Full-waveform modeling of lowermost mantle anisotropy scenarios using AxiSEM3D

Observations of seismic anisotropy at the base of the mantle are abundant. Given recent progress in understanding how deformation relates to anisotropy in lowermost mantle minerals at the relevant pressure and temperature conditions, these observations can be used to test specific geodynamic scenarios. For example, recent observations of a change in fast shear wave splitting direction due to anisotropy in the lowermost mantle beneath Iceland (Wolf et al., 2019) were modeled as reflecting a localized cylindrical upwelling at the base of the Iceland plume.

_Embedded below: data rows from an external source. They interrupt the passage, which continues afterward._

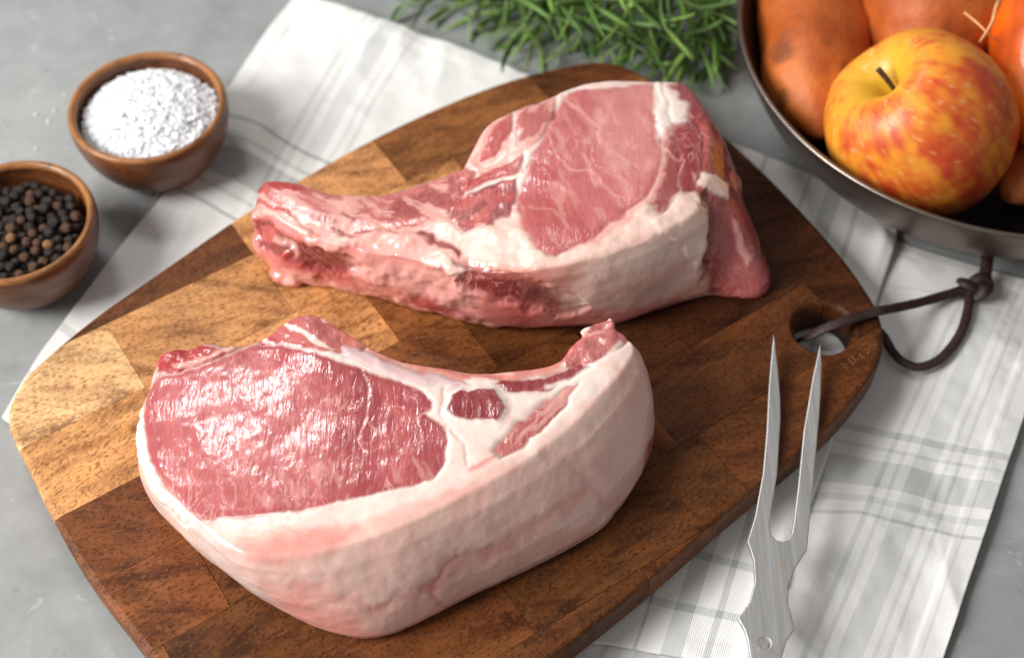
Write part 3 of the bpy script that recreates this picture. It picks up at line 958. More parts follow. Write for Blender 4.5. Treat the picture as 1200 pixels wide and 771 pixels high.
HB = 0.042
back = empty('pork_chop', P(600, 300, BT), 'raw chop with a long rib end sticking out left, lying behind the bigger chop', 'pork chop', 'raw chops on the board')
bp_ = [((304, 214), 0.033, (306, 286)), ((316, 248), 0.033, (315, 312)), ((345, 270), 0.033, (338, 330)), ((385, 285), 0.033, (386, 338)), ((430, 297), 0.033, (428, 350)), ((480, 305), 0.034, (491, 367)),
       ((535, 318), 0.036, (552, 381)), ((590, 320), 0.040, (598, 387)), ((644, 313), HB, (646, 386)), ((710, 298), HB, (716, 384)), ((775, 273), HB, (775, 366)), ((815, 250), HB, (830, 350)),
       ((826, 226), HB, (858, 350)), ((831, 212), HB, (893, 351)), ((836, 200), HB, (906, 332)), ((837, 165), HB, (878, 285)), ((831, 138), HB, (862, 245)), ((818, 112), HB, V_), ((802, 97), HB, V_), ((780, 94), HB, V_), ((727, 92), HB, V_),
       ((684, 97), HB, V_), ((652, 108), HB, V_), ((626, 119), HB, V_), ((604, 126), HB, V_), ((573, 143), 0.041, V_), ((558, 163), 0.040, V_), ((542, 194), 0.038, V_), ((527, 201), 0.036, V_), ((500, 212), 0.034, V_),
       ((465, 223), 0.033, V_), ((430, 227), 0.033, V_), ((390, 225), 0.033, V_), ((337, 211), 0.033, V_)]
BLOIN = [(652, 127), (666, 109), (706, 102), (767, 99), (773, 117), (767, 135), (777, 166), (772, 205), (758, 232), (728, 254), (692, 280), (648, 302), (626, 289), (613, 263), (608, 232), (617, 197), (630, 174)]
bl = [
    # long side facing us
    dict(k='poly', p=[(290, 200), (345, 262), (430, 296), (540, 312), (600, 330), (660, 400), (560, 400), (300, 330)], c='rose', s=8, n=5, a=0.7, lean=0.95, wet=0.6),
    dict(k='poly', p=[(290, 245), (310, 262), (345, 280), (410, 300), (440, 320), (430, 332), (380, 326), (330, 308), (300, 285)], c='red', s=9, n=4, a=0.9, lean=0.95, wet=0.7),
    dict(k='poly', p=[(326, 280), (366, 290), (395, 300), (428, 316), (405, 326), (365, 318), (336, 304)], c='deep', s=6, n=4, a=0.95, h=-2.4, lean=0.95, wet=0.8),
    dict(k='poly', p=[(400, 300), (450, 305), (520, 318), (560, 345), (560, 372), (490, 350), (420, 330)], c='mem', s=10, n=6, a=0.75, lean=0.1, lump=1.2, lf=110),
    dict(k='poly', p=[(530, 304), (560, 310), (610, 324), (660, 345), (690, 362), (650, 368), (590, 356), (540, 336)], c='deep', s=6, n=4, a=0.85, lean=0.95, wet=0.8, part='belly_muscle', h=-1.6),
    dict(k='poly', p=[(476, 344), (500, 346), (540, 372), (560, 386), (530, 380), (498, 366)], c='red', s=5, n=4, a=0.85, lean=0.95),
    dict(k='poly', p=[(330, 315), (400, 333), (500, 364), (600, 384), (700, 382), (700, 392), (500, 380), (330, 334)], c='mem', s=4, n=4, a=0.7, lean=0.0, lump=0.9),
    dict(k='poly', p=[(560, 355), (640, 366), (720, 360), (800, 348), (800, 375), (640, 395)], c='rose', s=12, n=6, a=0.55, lean=0.1),
    # smooth fat side at the right
    dict(k='poly', p=[(644, 312), (700, 298), (770, 272), (822, 240), (828, 290), (815, 330), (730, 366), (660, 360), (636, 334)], c='cream', s=9, n=4, a=0.85, lean=0.0, wet=0.55),
    dict(k='poly', p=[(560, 312), (640, 306), (690, 310), (660, 345), (600, 330)], c='orange', s=12, n=6, a=0.55, lean=0.0),
    dict(k='line', p=[(700, 345), (760, 330), (812, 296)], c='pink', w=8, s=12, n=4, a=0.5),
    # dark right flank
    dict(k='poly', p=[(772, 86), (806, 86), (830, 108), (852, 160), (868, 215), (880, 250), (912, 326), (900, 350), (836, 358), (826, 300), (830, 262), (818, 232), (800, 226), (790, 150)], c='dark', s=4, n=3, a=0.95, lean=0.8, wet=0.75, part='shoulder_muscle'),
    dict(k='poly', p=[(836, 120), (850, 160), (862, 212), (846, 214), (826, 190), (824, 150)], c='brown', s=8, n=6, a=0.5, lean=0.6, wet=0.8),
    dict(k='poly', p=[(848, 225), (866, 240), (884, 300), (902, 328), (898, 344), (850, 348), (832, 322), (838, 280)], c='rose', s=6, n=4, a=0.5, lean=0.4, wet=0.6),
    dict(k='poly', p=[(812, 200), (838, 208), (856, 216), (852, 234), (836, 228), (814, 214)], c='cream', s=2.5, n=2.5, a=0.95, lean=0.0, h=0.8),
    dict(k='poly', p=[(858, 256), (866, 262), (872, 290), (882, 306), (876, 312), (862, 290)], c='mem', s=3, n=2.5, a=0.9, lean=0.0, h=0.5),
    dict(k='line', p=[(828, 230), (834, 262), (830, 300), (824, 330)], c='deep', w=3, s=4, n=3, a=0.7, h=-1.6),
    dict(k='poly', p=[(820, 140), (830, 150), (828, 185), (820, 198), (818, 168)], c='rose', s=3, n=3, a=0.6),
    # top: fat field, then muscles
    dict(k='poly', p=[(530, 262), (600, 240), (640, 300), (700, 285), (760, 240), (815, 226), (826, 238), (800, 262), (760, 280), (700, 302), (640, 316), (585, 312), (545, 300)], c='fat', s=5, n=3, a=0.95, lean=0.0, wet=0.3, lump=0.5, lf=120),
    dict(k='poly', p=[(598, 120), (630, 112), (700, 92), (790, 88), (790, 100), (700, 108), (640, 150), (604, 240), (596, 200)], c='white', s=3, n=2.5, a=0.85, lean=0.0),
    dict(k='poly', p=BLOIN, c='loinback', s=2.2, n=2.2, lean=0.9, wet=0.9, h=-0.3, e=0.3, part='loin_muscle'),
    dict(k='poly', p=[(610, 235), (625, 190), (660, 200), (680, 250), (700, 280), (650, 300), (615, 268)], c='red', s=12, n=8, a=0.35),
    dict(k='poly', p=[(690, 100), (770, 98), (772, 150), (770, 200), (735, 220), (700, 180)], c='mem', s=14, n=8, a=0.35, lean=0.6),
    dict(k='line', p=[(653, 110), (670, 122), (684, 134), (700, 150), (704, 166)], c='mem', w=1.2, s=1.6, n=2.5, a=0.85, lean=0.1),
    dict(k='line', p=[(640, 155), (650, 180), (668, 196), (690, 200), (704, 210)], c='mem', w=0.9, s=1.4, n=3, a=0.7, lean=0.1),
    dict(k='line', p=[(700, 210), (722, 226), (738, 240)], c='mem', w=1.0, s=1.4, n=3, a=0.7, lean=0.1),
    dict(k='line', p=[(620, 240), (650, 246), (664, 262), (660, 285)], c='mem', w=0.8, s=1.4, n=3, a=0.6, lean=0.1),
    dict(k='line', p=[(760, 232), (776, 212), (780, 190), (776, 170)], c='mem', w=2.2, s=2, n=2.5, a=0.85, lean=0.1),
    dict(k='poly', p=[(620, 170), (660, 120), (760, 110), (765, 220), (700, 270), (640, 290)], c='mem', s=8, n=8, a=0.38, st=(0.02, 0.11, 1.1, 0.34)),
    dict(k='poly', p=[(780, 162), (794, 148), (808, 138), (822, 146), (826, 180), (820, 210), (806, 228), (772, 252), (762, 240), (776, 210)], c='dark', s=2.5, n=3, a=0.9, lean=0.9, wet=0.8, part='shoulder_muscle'),
    dict(k='line', p=[(776, 172), (790, 186), (800, 190), (794, 205), (800, 228)], c='mem', w=0.9, s=1.5, n=2.5, a=0.8, lean=0.1),
    dict(k='poly', p=[(764, 110), (772, 96), (786, 104), (798, 120), (808, 124), (806, 142), (790, 146), (780, 152), (774, 170), (768, 140)], c='white', s=3, n=3.5, a=0.97, lean=0.0, h=0.3),
    dict(k='poly', p=[(800, 226), (818, 228), (828, 240), (828, 300), (816, 316), (800, 290), (764, 262), (780, 246)], c='cream', s=4, n=3, a=0.9, lean=0.0, h=0.7),
    # small muscles left of the loin
    dict(k='poly', p=[(606, 128), (626, 118), (650, 112), (650, 134), (640, 155), (624, 172), (606, 170)], c='red', s=2.5, n=3, a=0.85, lean=0.7, part='rib_muscle'),
    dict(k='poly', p=[(606, 128), (626, 118), (650, 112), (650, 134), (640, 155), (624, 172), (606, 170)], c='mem', s=3, n=3, a=0.8, lean=0.2, st=(0.03, 0.16, -0.7, 0.22)),
    dict(k='poly', p=[(566, 172), (584, 140), (602, 126), (603, 150), (580, 184), (560, 192)], c='red', s=2.5, n=3, a=0.85, lean=0.8, part='rib_muscle'),
    dict(k='line', p=[(548, 194), (564, 165), (580, 138), (604, 122)], c='mem', w=4, s=3, n=2.5, a=0.8, lean=0.0),
    dict(k='poly', p=[(540, 216), (575, 198), (616, 180), (612, 200), (570, 214), (545, 228)], c='red', s=2.5, n=3, a=0.85, lean=0.8, part='rib_muscle'),
    dict(k='poly', p=[(528, 236), (556, 222), (588, 210), (606, 206), (606, 235), (598, 250), (573, 266), (545, 271), (526, 256)], c='dark', s=2.5, n=3, a=0.9, lean=0.9, wet=0.85, part='rib_muscle'),
    dict(k='poly', p=[(528, 236), (556, 222), (588, 210), (606, 206), (606, 235), (598, 250), (573, 266), (545, 271), (526, 256)], c='rose', s=4, n=4, a=0.7, lean=0.6, st=(0.03, 0.12, -0.5, 0.2)),
    dict(k='line', p=[(540, 232), (570, 216), (606, 204), (622, 184)], c='white', w=2, s=2, n=2.5, a=0.85, lean=0.0),
    dict(k='line', p=[(560, 196), (590, 180), (618, 176), (630, 160)], c='mem', w=2, s=2.2, n=2.5, a=0.85, lean=0.0),
    # rib bone band
    dict(k='poly', p=[(298, 200), (340, 205), (390, 220), (465, 219), (540, 194), (560, 200), (540, 240), (500, 262), (440, 276), (390, 278), (340, 258), (296, 246)], c='red', s=4, n=4, a=0.72, lean=0.6, wet=0.8, part='rib_bone'),
    dict(k='poly', p=[(300, 200), (350, 205), (360, 222), (330, 232), (298, 240)], c='red', s=6, n=4, a=0.8, lean=0.4, wet=0.8),
    dict(k='poly', p=[(366, 252), (400, 250), (436, 258), (440, 272), (400, 275), (372, 266)], c='dark', s=6, n=5, a=0.75, lean=0.6),
    dict(k='poly', p=[(450, 244), (500, 222), (536, 204), (540, 226), (500, 250), (456, 262)], c='dark', s=6, n=5, a=0.7, lean=0.7),
    dict(k='poly', p=[(298, 206), (340, 215), (390, 226), (465, 224), (530, 204), (535, 240), (500, 264), (440, 278), (390, 282), (340, 262), (296, 246)], c='mem', s=4, n=5, a=0.8, lean=0.05, st=(0.03, 0.17, 0.35, 0.16)),
    dict(k='poly', p=[(330, 225), (360, 232), (420, 236), (450, 240), (440, 256), (400, 250), (360, 246)], c='mem', s=6, n=6, a=0.7, st=(0.05, 0.12, 0.5, 0.05)),
    dict(k='line', p=[(365, 284), (400, 284), (450, 280), (490, 284), (530, 298)], c='mem', w=8, s=4, n=4, a=0.9, lean=0.0, wet=0.35, h=0.9, lump=0.9, lf=95),
    dict(k='line', p=[(500, 304), (520, 308), (536, 318)], c='fat', w=8, s=4, n=4, a=0.85, lean=0.0, h=0.8, lump=0.7, lf=95),
    dict(k='line', p=[(494, 276), (520, 286), (538, 296)], c='dark', w=3.5, s=2.5, n=3, a=0.85, lean=0.7),
    dict(k='poly', p=[(297, 262), (312, 262), (330, 276), (338, 292), (322, 300), (304, 290)], c='deep', s=3, n=3, a=0.85, h=-0.9, lean=0.5, wet=0.9, part='bone_core'),
    dict(k='poly', p=[(304, 268), (316, 268), (322, 280), (312, 288), (302, 280)], c='rose', s=2, n=3, a=0.8),
    dict(k='line', p=[(294, 252), (312, 250), (336, 256), (360, 272)], c='mem', w=4, s=3, n=3, a=0.9, h=0.8),
    dict(k='line', p=[(322, 282), (336, 290), (344, 300)], c='pink', w=5, s=3, n=3, a=0.8, h=0.6),
]
blumps = [(314, 258, 0.020, 0.007, 0.006, 0.005, 0.2), (318, 284, 0.010, 0.008, 0.007, 0.008, 0.0), (336, 322, 0.003, 0.007, 0.005, 0.004, -0.3),
          (836, 222, 0.026, 0.012, 0.010, 0.008, 0.4), (430, 289, 0.029, 0.012, 0.004, 0.004, -0.1), (500, 296, 0.030, 0.012, 0.004, 0.004, -0.3)]
build_chop(back, bp_, blumps, bl, 'mem', 0.00062, 300, 0.003, 0.0015)


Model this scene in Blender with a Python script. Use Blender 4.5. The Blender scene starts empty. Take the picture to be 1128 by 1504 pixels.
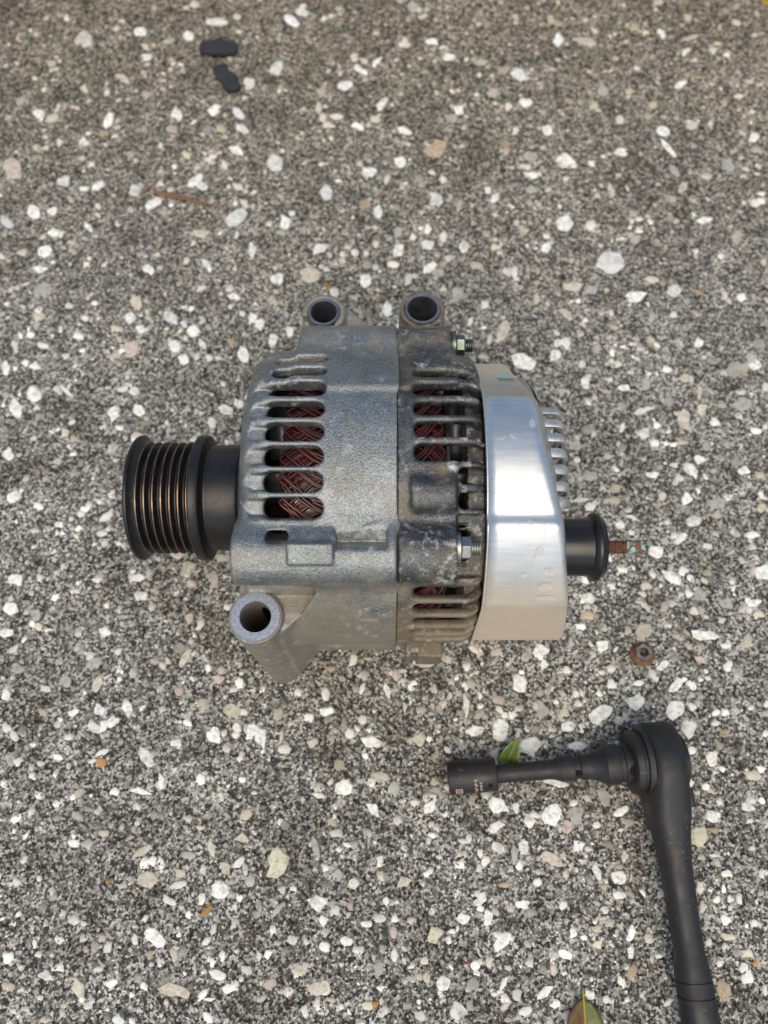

Similarly, Reiss et al. (2019) documented a change in anisotropy at the edges of the African Large Low Shear Velocity Province (LLSVP); forward modeling showed that these observations are consistent with mantle flow deflected at the LLSVP edge. A major limitation in these studies, however, is that the forward modeling was carried out using a ray theoretical framework, and finite frequency effects were not considered. Building on the previous work of Tesoniero et al. (2020), the goal of this work is to develop forward modeling capabilities for lowermost mantle anisotropy models using the AxiSEM3D spectral element solver. This approach enables us to compute seismograms for relatively low periods 5s for models that include arbitrary and fully 3D anisotropy models (for both the lowermost and upper mantle) at moderate computational cost. Our eventual goal is to reproduce observational results from our previous work beneath Iceland and elsewhere using synthetic waveforms based on our suggested anisotropic scenarios, taking into account finite frequency effects. Specifically, we compare a series of ray theoretical predictions with full waveform measurements from waves sampling the lowermost mantle close to edges of different anisotropy. Further, we systematically vary the dimensions of anisotropic blocks in the lowermost mantle to find the minimum size of a block that can be reliably detected in the waveforms. The modelling leads to our eventual goal to understand whether a more accurate representation of wave propagation in anisotropic media changes the interpretation of shear wave splitting measurements due to lowermost mantle anisotropy.